Braised beef on polenta square with mushroom, crispy pig, vegetables and black truffle

Along with the lima beans on the side of the beef, the soup was the most “Mediterranean” part of the menu. Well, that and the polenta square. Unfortunately, those lima beans were combined with broccoli and asparagus that, though perfectly cooked, were drowned in a butter sauce and topped with the black truffle slice – something that seemed more French than Mediterranean. And that’s fine because the chef is known for a Mediterranean-French fusion style, but the thought of the butter sauce and truffle combo is still making me sick to my stomach. The black truffle is more of an aromatic than something delicious in and of itself, so perched on top of the vegetables it felt like an over-sized waste.

Grate the truffle for the gourmands in the audience instead of wasting it, and splurge on more mushrooms for the beef; three little pieces of mushroom soaked up the delicious braising liquid, but three bites weren’t enough.

“Congratulations, you fell apart,” is what I wanted to say to the beef. “Is that all you do?”

The polenta square did not soak up the braising liquid, unfortunately, and it was pretty bitter on its own, not stuffed with cheese and cream to make it tasty. Normally I’d love that, lactose-intolerant as I am, but a fried square of plain cornmeal combined with the truffle and cloying butteriness of the vegetables had too many bitter flavours going on and definitely not enough anything else. There was supposed to be some black olive in there, but I didn’t find any.
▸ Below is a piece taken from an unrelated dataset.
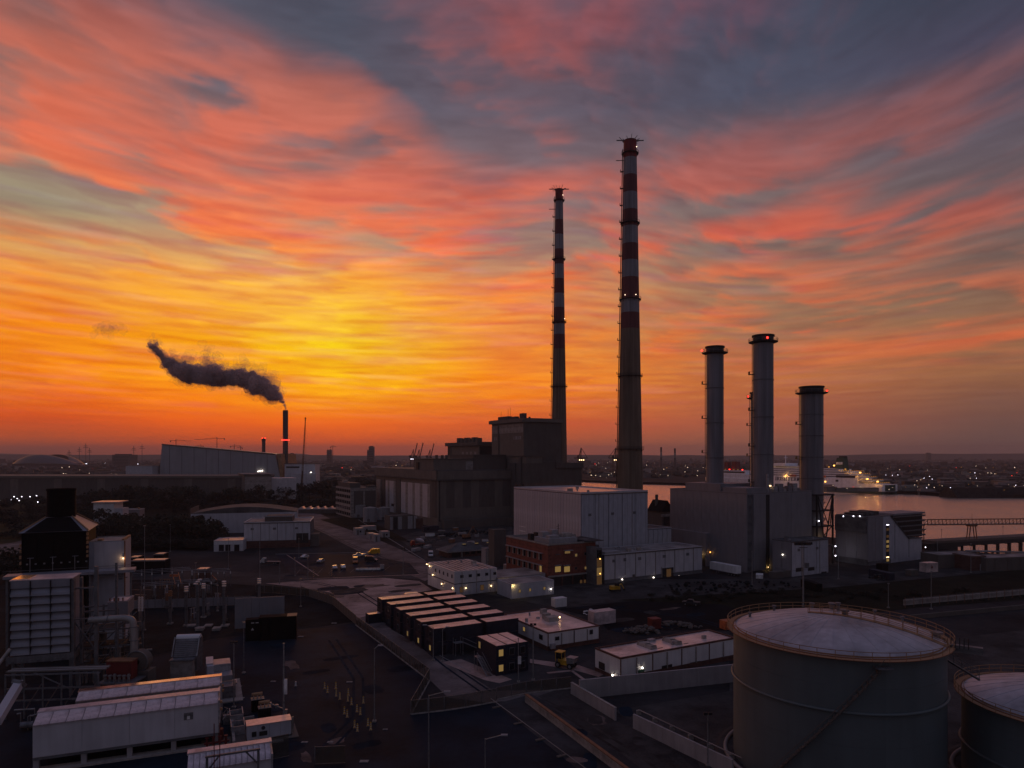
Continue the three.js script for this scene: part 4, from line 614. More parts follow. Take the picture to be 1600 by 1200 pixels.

The crispy bacon on top also wasn’t enough salt to flavour the beef.

So there was was foam on top of the beef. I feel as though I should be impressed. If only it tasted like something.

Rosemary, Olive Oil, Lemon sorbet with shortbread, wafer and citrus sauce

Of course we opted for dessert. $4 is a very reasonable dessert price for rosemary, olive oil and lemon sorbet that comes with two little shortbread cookies, a sweet, chewy wafer, and a citrus plate-decorating syrup with some tasteless strawberries or blueberries for garnish, but I didn’t taste any rosemary and though I could see the olive oil in the sorbet I couldn’t taste that either. Lemon is a pretty strong flavour, and nice as it was, a whole lot fewer people would opt for the extra $4 dessert if the menu had just read “lemon sorbet.” The citrus syrup was the best thing on the plate.

The one thing I had a lot of respect for in the meal was actually the mini-baguettes. You know the culinary students are making tons and tons of baguettes in their program and it’s something they need to learn to do very well. So they do. Unfortunately, you hope the cloth will be lifted off the bread basket to reveal still-warm baguette, but they weren’t. And can someone explain to me the etiquette on replacing a half-empty bread basket with a fresh one? Does anyone else find it strange that the fresh ones were even colder than the first batch? You’d think if they were going to replace them they’d bring back fresher ones? Or do they just re-fill the basket and bring back the same ones plus a few extra?

Though I have questions about service the staff was actually very friendly and warm (there seemed to be many servers passing through our meal), and you could tell there were lots of people on the floor with the goal of making sure everything ran smoothly. Unlike La Chronique, the meal was aimed at budget-hunters and those looking for a 1-hour lunch. Plates came fast, and the banquet-style production was evident. It’s too bad the meal wasn’t great because you could tell the kitchen was doing a good job and running smoothly. Maybe another day a lunch of very traditional French that is normally served at the Restaurant de l’Institut would be worthwhile, but the fact is that you can do better than this for lunch in this city for price, creativity, and quality any day of the week.

Le Restaurant de l’Institut

Where: 3535 St-Denis

When: Mon to Fri 7am-9:30am, noon-1:30pm, Tues to Sat 6pm-9pm, Sat-Sun 7:30am-10:30am

How much: $18 for the two-course Festival en Lumiere lunch menu, $28 with a glass of La Planeta wine, BUT $22/$32 with dessert.



  1. says

    I can understand your disappointment, but your critique seems a bit harsh for a student run restaurant. Maybe I’m just sensitive because I’ve been on the back end of that scenario. $18 for two courses with truffles is definitely a reasonable bargain if you’re fortunate enough to go on a good night, but that’s the problem with student run restaurants – you never really know when there’s going to be a good night because they’re remarkably inconsistent by nature, especially when the menu is shuffling.

    With that off my chest, this whole menu seems a bit off to me, and I don’t know what the obsession with foams is or why it hasn’t died out yet. I think it looks terrible on a plate and offers nothing for flavor. Maybe I’m going out on a limb here, but I don’t think it’s wise to use a Michelin designed menu for a kitchen populated mostly by teenagers who would otherwise be hovering between the dish pit and garde manger in a real world scenario. I think most people would be happier with a well executed croque monsieur and salad, but I guess that doesn’t allow for much practice of technique ;)

    • admin says

      I hope I wasn’t too harsh on the students either. As I said, I think they did a good job executing the food and they were really nice. I’m just a blogger, so really not that important. And my criticism should be more directed at the menu, you’re probably right.